T80 - flagowy model marki Tatra
Tomas Masaryk, pierwszy prezydent Czech, nabył swój ostatni samochód w 1935 roku. Popierając przemysł krajowy Masaryk wybrał produkt rodzimych zakładów Tatra z tą jednak różnicą, że nie był to jeden z aerodynamicznych, bardzo nowoczesnych na owe czasy modeli projektu Hansa Ledwinki, ale bardziej klasyczny w swojej zewnętrznej formie model T80.
Ledwinka projektując T80 wykorzystał dopracowane przez lata do perfekcji, nowoczesne rozwiązania techniczne.
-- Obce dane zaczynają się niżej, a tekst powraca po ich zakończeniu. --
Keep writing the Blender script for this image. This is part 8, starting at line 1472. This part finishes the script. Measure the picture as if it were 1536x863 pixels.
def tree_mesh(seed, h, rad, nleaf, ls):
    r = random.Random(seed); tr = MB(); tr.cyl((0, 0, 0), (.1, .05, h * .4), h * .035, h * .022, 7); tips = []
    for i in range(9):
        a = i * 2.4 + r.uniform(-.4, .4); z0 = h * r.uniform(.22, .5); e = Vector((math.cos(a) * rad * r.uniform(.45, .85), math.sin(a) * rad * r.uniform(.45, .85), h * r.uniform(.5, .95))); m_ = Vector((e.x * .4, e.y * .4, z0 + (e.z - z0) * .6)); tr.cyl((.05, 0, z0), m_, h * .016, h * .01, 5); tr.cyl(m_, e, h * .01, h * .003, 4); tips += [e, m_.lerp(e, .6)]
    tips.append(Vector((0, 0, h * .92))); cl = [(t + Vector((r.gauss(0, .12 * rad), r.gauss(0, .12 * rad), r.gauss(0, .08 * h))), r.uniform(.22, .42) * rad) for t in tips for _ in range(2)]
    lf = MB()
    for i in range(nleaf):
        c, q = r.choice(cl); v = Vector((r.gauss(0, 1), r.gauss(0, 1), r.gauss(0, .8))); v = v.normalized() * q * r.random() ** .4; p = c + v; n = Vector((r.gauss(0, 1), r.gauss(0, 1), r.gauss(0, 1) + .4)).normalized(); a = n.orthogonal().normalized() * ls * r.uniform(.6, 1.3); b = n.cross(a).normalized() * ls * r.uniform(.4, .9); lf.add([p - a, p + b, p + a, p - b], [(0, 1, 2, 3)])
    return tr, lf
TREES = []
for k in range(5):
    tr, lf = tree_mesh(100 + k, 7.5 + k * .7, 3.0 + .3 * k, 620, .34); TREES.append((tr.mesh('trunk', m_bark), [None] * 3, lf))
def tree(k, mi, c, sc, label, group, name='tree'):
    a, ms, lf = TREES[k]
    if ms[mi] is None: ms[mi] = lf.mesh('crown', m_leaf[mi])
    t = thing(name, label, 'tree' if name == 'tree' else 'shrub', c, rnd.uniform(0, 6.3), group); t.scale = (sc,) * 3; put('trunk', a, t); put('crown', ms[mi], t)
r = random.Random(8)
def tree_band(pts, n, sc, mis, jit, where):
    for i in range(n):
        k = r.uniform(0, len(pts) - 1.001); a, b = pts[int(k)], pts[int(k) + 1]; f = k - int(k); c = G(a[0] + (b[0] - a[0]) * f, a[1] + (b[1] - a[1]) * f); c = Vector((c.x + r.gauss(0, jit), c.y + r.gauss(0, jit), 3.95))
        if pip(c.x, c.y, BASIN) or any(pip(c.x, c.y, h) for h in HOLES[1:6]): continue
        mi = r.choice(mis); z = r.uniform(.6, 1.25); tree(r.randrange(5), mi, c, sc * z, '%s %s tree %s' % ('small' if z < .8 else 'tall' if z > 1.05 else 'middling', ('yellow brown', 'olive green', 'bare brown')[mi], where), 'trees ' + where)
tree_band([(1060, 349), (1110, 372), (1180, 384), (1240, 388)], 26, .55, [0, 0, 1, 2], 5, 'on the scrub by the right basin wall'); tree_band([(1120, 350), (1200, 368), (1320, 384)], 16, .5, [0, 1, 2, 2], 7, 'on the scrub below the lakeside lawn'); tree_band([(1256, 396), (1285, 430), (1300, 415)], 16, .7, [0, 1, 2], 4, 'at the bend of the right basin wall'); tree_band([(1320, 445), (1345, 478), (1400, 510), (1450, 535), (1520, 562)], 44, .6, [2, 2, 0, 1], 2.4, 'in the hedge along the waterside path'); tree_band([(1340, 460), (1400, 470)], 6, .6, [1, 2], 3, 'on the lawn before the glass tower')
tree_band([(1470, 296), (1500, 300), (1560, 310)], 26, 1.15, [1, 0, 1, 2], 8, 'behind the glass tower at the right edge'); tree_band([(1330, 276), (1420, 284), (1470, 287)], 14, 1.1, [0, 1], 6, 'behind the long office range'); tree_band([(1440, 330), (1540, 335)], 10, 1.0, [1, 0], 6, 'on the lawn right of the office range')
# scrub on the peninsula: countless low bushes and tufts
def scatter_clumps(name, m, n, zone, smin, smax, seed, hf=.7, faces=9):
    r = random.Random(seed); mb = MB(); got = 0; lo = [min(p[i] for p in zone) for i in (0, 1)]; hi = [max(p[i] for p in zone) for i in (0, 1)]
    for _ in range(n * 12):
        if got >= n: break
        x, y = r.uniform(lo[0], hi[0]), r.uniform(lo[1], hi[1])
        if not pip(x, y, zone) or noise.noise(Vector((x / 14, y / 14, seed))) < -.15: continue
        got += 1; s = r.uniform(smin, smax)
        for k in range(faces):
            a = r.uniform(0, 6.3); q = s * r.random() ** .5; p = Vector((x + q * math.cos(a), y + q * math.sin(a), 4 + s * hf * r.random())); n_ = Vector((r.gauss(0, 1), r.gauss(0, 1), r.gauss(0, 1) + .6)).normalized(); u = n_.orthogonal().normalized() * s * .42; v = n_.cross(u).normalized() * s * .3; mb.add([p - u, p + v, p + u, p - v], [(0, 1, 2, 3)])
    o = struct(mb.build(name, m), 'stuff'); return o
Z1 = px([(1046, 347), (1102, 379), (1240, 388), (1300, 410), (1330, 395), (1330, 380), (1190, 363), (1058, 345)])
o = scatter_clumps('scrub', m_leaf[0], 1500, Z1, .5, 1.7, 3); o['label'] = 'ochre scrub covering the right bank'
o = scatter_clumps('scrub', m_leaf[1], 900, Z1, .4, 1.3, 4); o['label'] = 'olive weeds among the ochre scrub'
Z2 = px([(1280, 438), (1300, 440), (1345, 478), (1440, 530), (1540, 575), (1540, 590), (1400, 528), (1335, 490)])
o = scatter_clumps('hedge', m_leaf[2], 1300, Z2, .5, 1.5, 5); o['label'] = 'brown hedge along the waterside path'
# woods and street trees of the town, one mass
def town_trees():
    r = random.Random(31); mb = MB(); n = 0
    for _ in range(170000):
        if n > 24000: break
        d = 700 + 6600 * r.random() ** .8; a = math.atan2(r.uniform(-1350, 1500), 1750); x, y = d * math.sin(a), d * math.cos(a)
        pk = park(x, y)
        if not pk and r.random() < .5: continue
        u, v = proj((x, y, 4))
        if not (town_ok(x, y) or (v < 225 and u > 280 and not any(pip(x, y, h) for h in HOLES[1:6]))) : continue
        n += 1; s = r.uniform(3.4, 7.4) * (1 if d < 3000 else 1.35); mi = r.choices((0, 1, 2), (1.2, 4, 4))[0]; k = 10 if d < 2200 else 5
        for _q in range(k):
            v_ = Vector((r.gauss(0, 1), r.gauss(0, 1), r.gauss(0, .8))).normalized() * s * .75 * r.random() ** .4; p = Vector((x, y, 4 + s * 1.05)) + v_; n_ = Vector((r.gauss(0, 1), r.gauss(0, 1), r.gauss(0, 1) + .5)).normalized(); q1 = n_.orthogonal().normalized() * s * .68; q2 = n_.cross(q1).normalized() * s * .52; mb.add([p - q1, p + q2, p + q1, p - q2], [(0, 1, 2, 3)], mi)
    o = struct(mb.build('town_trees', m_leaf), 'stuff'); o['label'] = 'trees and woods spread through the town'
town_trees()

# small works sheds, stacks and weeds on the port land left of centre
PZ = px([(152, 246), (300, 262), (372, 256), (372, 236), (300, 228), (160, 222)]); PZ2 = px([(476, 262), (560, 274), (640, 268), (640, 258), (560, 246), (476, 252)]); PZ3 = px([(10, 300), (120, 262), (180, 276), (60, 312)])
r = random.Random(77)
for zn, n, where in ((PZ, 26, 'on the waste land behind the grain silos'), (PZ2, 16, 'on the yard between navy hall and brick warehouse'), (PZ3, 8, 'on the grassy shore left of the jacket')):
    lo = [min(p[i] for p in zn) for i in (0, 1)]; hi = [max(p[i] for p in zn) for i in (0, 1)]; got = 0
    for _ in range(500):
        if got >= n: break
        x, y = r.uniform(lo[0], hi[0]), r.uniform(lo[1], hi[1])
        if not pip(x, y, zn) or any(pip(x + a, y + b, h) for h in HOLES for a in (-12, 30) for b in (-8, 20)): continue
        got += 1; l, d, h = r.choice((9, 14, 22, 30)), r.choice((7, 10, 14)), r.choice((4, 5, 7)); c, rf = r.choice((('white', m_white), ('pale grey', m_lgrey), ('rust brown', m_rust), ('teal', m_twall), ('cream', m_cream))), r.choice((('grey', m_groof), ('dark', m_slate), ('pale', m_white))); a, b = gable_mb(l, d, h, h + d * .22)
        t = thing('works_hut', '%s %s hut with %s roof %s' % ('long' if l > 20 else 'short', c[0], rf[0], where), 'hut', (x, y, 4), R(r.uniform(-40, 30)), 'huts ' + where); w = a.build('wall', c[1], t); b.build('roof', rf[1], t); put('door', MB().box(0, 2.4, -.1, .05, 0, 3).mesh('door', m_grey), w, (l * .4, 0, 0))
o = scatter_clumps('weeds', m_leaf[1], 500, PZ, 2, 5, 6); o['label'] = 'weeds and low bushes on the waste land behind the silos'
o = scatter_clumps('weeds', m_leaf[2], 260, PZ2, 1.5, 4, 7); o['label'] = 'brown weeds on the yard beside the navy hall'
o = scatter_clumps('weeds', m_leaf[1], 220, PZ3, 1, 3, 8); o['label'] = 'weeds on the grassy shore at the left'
Należały do nich na przykład niezależne zawieszenie wszystkich kół oraz centralna rama rurowa, które zapewniły płynną i stabilną jazdę. Ale to, co odróżniało ten model od innych produktów marki kryło się pod jego długą maską.
Podążając za panująca w latach trzydziestych minionego wieku modą wśród producentów samochodów na modele reprezentacyjne wyposażone w silniki V12 (a w przypadku Cadillaca nawet V16), mające za zadanie pokazać techniczne możliwości koncernów oraz przyciągnąć uwagę możnych tego świata, również Tatra zaproponowała model ówcześnij klasy S.
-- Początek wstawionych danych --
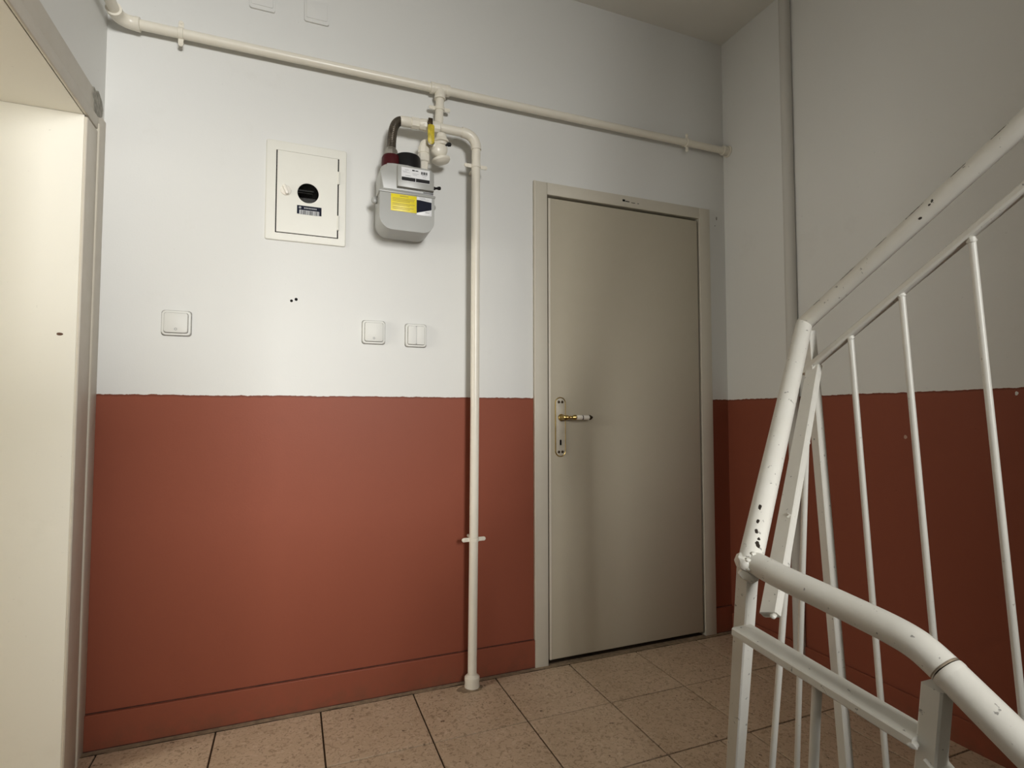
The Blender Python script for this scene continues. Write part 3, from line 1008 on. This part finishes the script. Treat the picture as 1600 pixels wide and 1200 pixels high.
hr = MB().tube([A0 - dirA * .004, A0 + dirA * 1.2, A0 + dirA * 2.45], HR, 24)
hr.build('handrail', M['rail'], sr)
cr = MB().tube([A0, A0.lerp(Cn, .5), Cn + (Cn - A0).normalized() * .004], HR, 24)
weld(cr, A0, HR * 1.02, 1)
weld(cr, Cn + Vector((-.004, .002, 0)), HR * 1.04, 2)
cr.build('handrail_connector', M['rail'], sr)
JT = Vector((XD, -1.801, .812))
bend = [Cn + Vector((.004, .002, 0)), (XD, -1.60, .849), (XD, -1.66, .843), (XD, -1.705, .838), (XD, -1.745, .833), (XD, -1.775, .826), JT]
bm_ = MB().tube(smooth_path(bend, 5), HR, 24)
for k in range(7):
    a_ = 2 * PI * k / 7
    weld(bm_, Cn + Vector((.0145 * math.cos(a_), -.010, .0145 * math.sin(a_))), .0036, k + 3)
bm_.build('handrail_bend', M['rail'], sr)
dD = Vector((0, -1, -.66)).normalized()
low = MB().tube([JT + dD * .0015, JT + dD * .9, JT + dD * 1.7], HR + .0004, 24)
low.lathe(JT + dD * .001, dD, [(0, HR - .001), (.0015, HR + .0006), (.005, HR + .0009), (.010, HR)], 24)
low.build('handrail', M['rail'], sr)
MB().lathe(JT - dD * .004, dD, [(.0018, HR - .0006), (.0022, HR + .0001), (.0036, HR + .0001), (.0042, HR - .0006)], 24).build('joint_seam', simple('joint_dirt', (.26, .21, .15), .8, var=.6, scale=40), sr)

# lower rail of the rising flight
R0, R1 = Vector((XA, -1.292, 1.1665)), Vector((XA, -1.687, 1.4205))
dR = (R1 - R0).normalized()
r2 = MB().bar([R0 - dR * .012, R0 + dR * 1.2, R0 + dR * 2.4], .021, .0135, (0, 0, 1), .003)
weld(r2, R0 + Vector((-.004, 0, -.006)), .0075, 4)
r2.build('lower_rail', M['rail'], sr)
# flat bar under the connector pipe
F0, F1 = Vector((.606, -1.305, 1.172)), Vector((.251, -1.508, .759))
fbm = MB().bar([F0, F1], .030, .0150, (-.764, .046, .64), .002)
for k in range(3):
    weld(fbm, F1 + Vector((-.004 + .006 * k, -.010 + .004 * k, .002)), .0050, k)
fbm.build('lower_rail', M['rail'], sr)
# near-level flat bar of the falling flight and its slope
lb2 = MB().bar([(XD - .002, -1.524, .7525), (XD - .002, -1.778, .7300)], .038, .0125, (0, 0, 1), .002)
weld(lb2, (XD - .012, -1.526, .749), .0075, 6)
weld(lb2, (XD - .016, -1.776, .728), .0060, 7)
lb2.build('lower_rail', M['rail'], sr)
S0 = Vector((XD, -1.782, .712))
MB().bar([S0, S0 + dD * .9, S0 + dD * 1.6], .030, .014, (0, 0, 1), .0015).build('lower_rail', M['rail'], sr)

# square posts
def post(name_pts, w, up, weld_at=()):
    b_ = MB().bar(name_pts, w, w, up, .002)
    for q, (c_, r_) in enumerate(weld_at):
        weld(b_, c_, r_, q + 11)
    return b_.build('post', M['rail'], sr)


post([(XA, -1.299, 1.250), (XA, -1.373, .160)], .0205, (0, 1, 0), [((XA - .006, -1.300, 1.243), .012)])
post([(.1835, -1.533, .846), (.309, -1.368, .455), (.4555, -1.176, -.001)], .0235, (0, 1, 0), [((.180, -1.540, .838), .015), ((.185, -1.534, .752), .009)])
post([(XD, -1.7925, .792), (XD - .001, -1.783, .700), (XD - .005, -1.755, -.332)], .0215, (0, 1, 0), [((XD - .002, -1.787, .698), .0150), ((XD - .004, -1.800, .696), .0135)])

# round balusters
rods = []
for k, (yt, zt) in enumerate(((-1.395, 1.222), (-1.498, 1.288), (-1.6145, 1.3575), (-1.722, 1.430), (-1.83, 1.500), (-1.94, 1.57))):
    zb = .165 * (1 + int((-1.30 - yt + .03) / .262 + 0.0))
    rods.append(((XA, yt, zt + .012), (XA, yt - .053 * (zt - zb), zb - .004), .0056))
    rods[-1] = ((XA, yt, zt + .008), (XA, yt - .057 * (zt - zb), zb - .004), .0056)
rods.append(((.362, -1.452, .898), (.4087, -1.308, -.001), .0056))
rods.append(((.474, -1.392, 1.022), (.600, -1.222, -.001), .0056))
rods.append(((XD + .002, -1.648, .739), (XD + .002, -1.565, -.332), .0056 * 1.08))
for k in range(3):
    y_ = -1.89 - .11 * k
    z_ = S0.z + (y_ - S0.y) * .66
    rods.append(((XD, y_, z_), (XD, y_ + .05, -.165 * (1 + int((-1.285 - y_) / .262)) - .002), .0058))
for q, (p_, b_, r_) in enumerate(rods):
    m_ = MB().tube([p_, Vector(p_).lerp(Vector(b_), .5), b_], r_, 14)
    weld(m_, Vector(p_) + Vector((0, 0, -.006)), r_ * 1.35, q)
    m_.build('baluster', M['rail_rod'], sr)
Samochód został wyposażony w chłodzony powietrzem - jakżeby inaczej w przypadku Tatry - sześciolitrowy silnik V12, osiągający moc około 120 koni mechanicznych, co pozwalało na rozpędzenie tego ważącego blisko 2500 kilogramów pojazdu do prędkości 140 kilometrów na godzinę. Moc dwunastocylindrowego silnika przekazywana była za pośrednictwem czterobiegowej, manualnej skrzyni biegów na tylne koła.
Rozstaw osi sięgający 3,8 metrów czynił z Tatry T80 jeden z największych, luksusowych modeli swojej epoki, stojący w jednym rzędzie z ówczesną motoryzacyjną arystokracją wytwarzaną przez francuskie Hispano-Suiza, Delage, Delahaye, brytyjskie firmy Rolls-Royce, Bentley, Daimler, czy niemieckie Horch, Maybach, Mercedes-Benz oraz amerykańskie Cadillac, Lincoln, Duesenberg i przez wielu innych, których samochody woziły koronowane głowy, polityków czy gwiazdy filmu.
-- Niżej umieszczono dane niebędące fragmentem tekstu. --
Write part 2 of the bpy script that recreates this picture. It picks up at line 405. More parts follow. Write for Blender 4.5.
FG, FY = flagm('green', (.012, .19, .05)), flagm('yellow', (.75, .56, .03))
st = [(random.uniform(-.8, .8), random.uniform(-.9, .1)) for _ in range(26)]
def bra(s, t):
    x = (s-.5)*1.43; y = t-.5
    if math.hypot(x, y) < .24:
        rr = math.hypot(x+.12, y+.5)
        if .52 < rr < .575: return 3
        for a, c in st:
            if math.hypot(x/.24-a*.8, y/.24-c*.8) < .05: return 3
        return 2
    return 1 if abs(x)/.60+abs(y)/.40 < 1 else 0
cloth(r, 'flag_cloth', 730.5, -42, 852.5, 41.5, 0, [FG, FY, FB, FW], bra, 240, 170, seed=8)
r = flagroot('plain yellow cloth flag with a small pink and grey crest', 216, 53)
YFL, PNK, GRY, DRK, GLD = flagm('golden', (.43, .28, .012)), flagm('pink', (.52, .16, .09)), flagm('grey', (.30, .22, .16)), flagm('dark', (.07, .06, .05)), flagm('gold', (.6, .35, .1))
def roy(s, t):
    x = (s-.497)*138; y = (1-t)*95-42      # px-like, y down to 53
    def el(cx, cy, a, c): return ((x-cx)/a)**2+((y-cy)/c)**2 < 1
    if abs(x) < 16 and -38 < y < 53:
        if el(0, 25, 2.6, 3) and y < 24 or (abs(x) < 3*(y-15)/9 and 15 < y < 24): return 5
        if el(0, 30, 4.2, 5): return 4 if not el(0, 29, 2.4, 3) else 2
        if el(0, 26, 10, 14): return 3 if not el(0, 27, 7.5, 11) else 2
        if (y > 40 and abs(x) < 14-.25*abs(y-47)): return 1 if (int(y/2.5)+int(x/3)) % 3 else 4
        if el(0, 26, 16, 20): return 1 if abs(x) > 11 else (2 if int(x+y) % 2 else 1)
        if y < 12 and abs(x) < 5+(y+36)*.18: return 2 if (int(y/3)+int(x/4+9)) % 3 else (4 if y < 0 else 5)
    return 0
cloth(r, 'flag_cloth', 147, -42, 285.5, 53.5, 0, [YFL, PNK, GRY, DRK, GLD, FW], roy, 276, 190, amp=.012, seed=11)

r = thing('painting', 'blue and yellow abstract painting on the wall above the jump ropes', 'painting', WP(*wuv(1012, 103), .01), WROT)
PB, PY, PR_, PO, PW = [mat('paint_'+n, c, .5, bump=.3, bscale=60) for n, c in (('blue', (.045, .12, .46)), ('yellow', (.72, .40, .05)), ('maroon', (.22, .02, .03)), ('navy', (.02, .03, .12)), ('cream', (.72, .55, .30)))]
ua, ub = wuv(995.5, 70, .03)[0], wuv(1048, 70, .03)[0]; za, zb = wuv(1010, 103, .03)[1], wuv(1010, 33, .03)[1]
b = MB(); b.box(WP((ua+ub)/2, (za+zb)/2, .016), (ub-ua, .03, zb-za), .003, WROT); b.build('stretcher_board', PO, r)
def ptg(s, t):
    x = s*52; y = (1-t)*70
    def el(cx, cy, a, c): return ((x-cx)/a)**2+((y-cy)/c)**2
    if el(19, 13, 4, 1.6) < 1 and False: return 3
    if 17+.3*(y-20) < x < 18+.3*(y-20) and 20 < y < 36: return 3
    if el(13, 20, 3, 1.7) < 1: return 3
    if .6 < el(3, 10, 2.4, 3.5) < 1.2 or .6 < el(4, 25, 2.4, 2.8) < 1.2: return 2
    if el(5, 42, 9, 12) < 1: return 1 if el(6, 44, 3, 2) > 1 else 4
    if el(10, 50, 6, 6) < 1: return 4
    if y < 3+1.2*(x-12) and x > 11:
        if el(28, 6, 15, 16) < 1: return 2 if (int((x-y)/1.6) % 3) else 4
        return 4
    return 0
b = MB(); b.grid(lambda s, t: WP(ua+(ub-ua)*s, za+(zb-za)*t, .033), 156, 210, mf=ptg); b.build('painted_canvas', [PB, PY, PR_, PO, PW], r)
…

Kryzys gospodarczy oraz wysoka cena samochodu spowodowały niewielkie zainteresowanie tym jakże ekskluzywnych produktem zakładów Tatra. Według różnych źródeł jego kariera zakończyła się na wyprodukowaniu od 15 do 25 egzemplarzy, z których do naszych czasów przetrwały tylko trzy samochody i dwa podwozia. Prezydencka Tatra jest jedynym egzemplarzem z oryginalnym nadwoziem, pozostałe dwa zostały natomiast odbudowane.
Tomas Masaryk cieszył się tym pięknym pojazdem zaledwie dwa lata. Po jego śmierci we wrześniu 1937 roku samochód został przekazany założonej przez niego fundacji. W okresie wojennym maszyna została ukryta w składzie opon i tam doczekała ostatnich dni wojny, po zakończeniu której trafiła ostatecznie do Muzeum Techniki w Pradze.